Jefferson died at approximately one o’clock in the afternoon on July 4, as bells in Charlottesville could be faintly heard ringing in celebr
ation in the valley below.
AT QUINCY the roar of cannon grew louder as the hours passed, and in midafternoon a thunderstorm struck — “The artillery of Heaven,” as would be said — to be followed by a gentle rain.
Adams lay peacefully, his mind clear, by all signs. Then late in the afternoon, according to several who were present in the room, he stirred and whispered clearly enough to be understood, “Thomas Jefferson survives.”
Somewhat later, struggling for breath, he whispered to his granddaughter Susanna, “Help me, child! Help me!” then lapsed into a final silence.
At about six-twenty his heart stopped. John Adams was dead.
As those present would remember ever after, there was a final clap of thunder that shook the house; the rain stopped and the last sun of the day broke through dark, low hanging clouds — “bursting forth . . . with uncommon splendor at the moment of his exit . . . with a sky beautiful and grand beyond description,” John Marston would write to John Quincy.
By nightfall the whole town knew.
V
AN ESTIMATED 4,000 people crowded silently about the First Congregational Church on July 7. A suggestion that the funeral of John Adams be held at public expense at the State House in Boston had been rejected by the family, who wished no appearance of “forcing” public tribute and asked that the service be kept as simple as possible, as Adams had wanted.
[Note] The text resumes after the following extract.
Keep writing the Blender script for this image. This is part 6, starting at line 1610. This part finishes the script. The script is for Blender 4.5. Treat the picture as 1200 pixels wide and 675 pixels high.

But throngs came from Boston and surrounding towns. Cannon boomed from Mount Wollaston, bells rang, and the procession that carried the casket from the Adams house to the church included the governor, the president of Harvard, members of the state legislature, and Congressman Daniel Webster. Pastor Peter Whitney officiated, taking his text from 1Chronicles: “He died in good old age, full of days . . . and honor.” With the service ended, the body of John Adams was laid to rest beside that of his wife, in the graveyard across the road from the church.